Where to focus: If you want the best odds in the next 90 days, focus on on-site construction, field operations, and maintenance roles with enterprise contractors or engineering-linked firms rather than waiting for factory-only openings.
Skills and Credentials Worth Pursuing
- OSHA safety certification (table stakes): Local postings frequently call for safety compliance, and OSHA safety certification remains a recognized signal for construction workers.[16][10]
- EPA Section 608 Certification (differentiator): EPA certification is the most commonly named local certification even though it appears in less than 5% of postings, and EPA Section 608 is crucial for HVAC work.[11][10]
- Project management (differentiator): Project management shows up in about 20% of local postings, making it one of the clearest signals for moving above basic task execution.[16]
- Troubleshooting (table stakes): Troubleshooting appears in about 10% of local postings and tends to separate field service and maintenance candidates from general applicants.[16]
- Procore / Autodesk Construction Cloud (differentiator): These tools help with scheduling, budgeting, and communication, and workers who can use them can manage projects more effectively.[15]
- Revit / Navisworks / BIM literacy (premium): Revit and Navisworks are central for creating and interpreting digital building models, which makes them valuable for shifting from field execution toward coordination and preconstruction work.[15]
- AI-assisted documentation and data literacy (premium): Generative AI is already being used to summarize documentation, draft RFIs, create submittal logs, and compare bids, while construction workers increasingly need to understand dashboards and apply analytics.[34][15]
Adjacent Roles to Consider
- Project Coordinator (both): Local employers frequently ask for project management and communication, so this is a realistic bridge out of hands-on work into operations-heavy roles.[16]
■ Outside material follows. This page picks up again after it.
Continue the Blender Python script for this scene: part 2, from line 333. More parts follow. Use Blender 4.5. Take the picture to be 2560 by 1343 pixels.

- CAD/BIM Technician (pivot): If you understand field conditions and can learn Revit or Navisworks, you can pivot toward digital coordination work.[15]
- Supply Chain or Materials Coordinator (both): Construction and manufacturing employers both need materials flow, and the same attention to detail, time management, and problem-solving skills travel well.[18][16]
- Facilities Coordinator / Property Operations Coordinator (bridge): Property management accounts for about 5% of local category postings, which makes building-operations support a nearby landing spot.[18]
- Safety Coordinator (both): Safety compliance is one of the more common local skill asks, and OSHA credentials help make this pivot credible.[16][10]
30 / 60 / 90-Day Plan
First 30 Days
- Choose one lane and rewrite your resume around that lane only: construction site, maintenance/HVAC, or manufacturing/production support.
- Add one credential quickly: OSHA 10/30 for construction or EPA Section 608 for HVAC and refrigeration paths.[10][11]
- Apply to on-site roles first and prioritize larger employers, because about 90% of local openings are on-site and about 60% come from enterprise employers.[12][13]
- Set a follow-up system for jobs that have been open 2-3 weeks, since the typical active posting has been live around 23 days.[14]
Days 31-60
- Build one proof artifact employers can inspect: a project log, maintenance checklist, QC sheet, commissioning note, or before-and-after fix summary.
- Complete one digital tool module in Procore, Autodesk Construction Cloud, Revit, or Navisworks if you want to move above pure labor execution.[15]
- Script interview stories around safety, troubleshooting, customer service, and project coordination because those themes recur in local demand.[16]
- Broaden your target list to repeat-hiring contractors, engineering firms, and multi-site operators instead of waiting on one preferred employer.[6][17]
Days 61-90
- If factory-only applications are not converting, pivot toward construction support, facilities, or project coordination where local concentration is stronger.[18][9]
- Negotiate with evidence: use your certs, safety record, software fluency, and the local hourly band instead of asking for a generic pay bump.[19][7]
- Add a second proof point rather than sending more identical applications: a cert, a software badge, or a documented project outcome.
- Re-rank your search by fit: licensed or field-capable roles first, remote roles last, because remote work is only about 5% of the local mix.[12]
Methodology and Confidence
This April 2026 report was generated on May 10, 2026. Latest direct national data: May 2026. Latest direct Salt Lake City-Murray, UT data: May 2026.
Confidence: Overall confidence: High. Recent direct local labor data and current local hiring signals point in the same general direction.
Limitations
- Local pay data is not perfectly current: the strongest government wage reading for this metro is from May 2024, while the hiring and employer signals are much newer.[1]
- This category bundles construction, manufacturing, and field service work together, so pay, hiring speed, and credential requirements can vary a lot by specialty even inside the same metro.
- Statewide occupation-family employment, posting, and offered-salary data was used as a proxy where metro-level occupation detail is not published, so it should be read as a Utah backdrop rather than a pure Salt Lake City-Murray measure.[2][3][4]
- The Callings.ai job database is a partial, deduplicated sample of online postings, so direction of demand, leading employer names, and recurring skill patterns are more reliable than exact counts or exact shares.[5][6][7]
- Some March 2026 government year-over-year comparisons are preliminary and may be revised later, especially for metro and state employment totals.[8][9]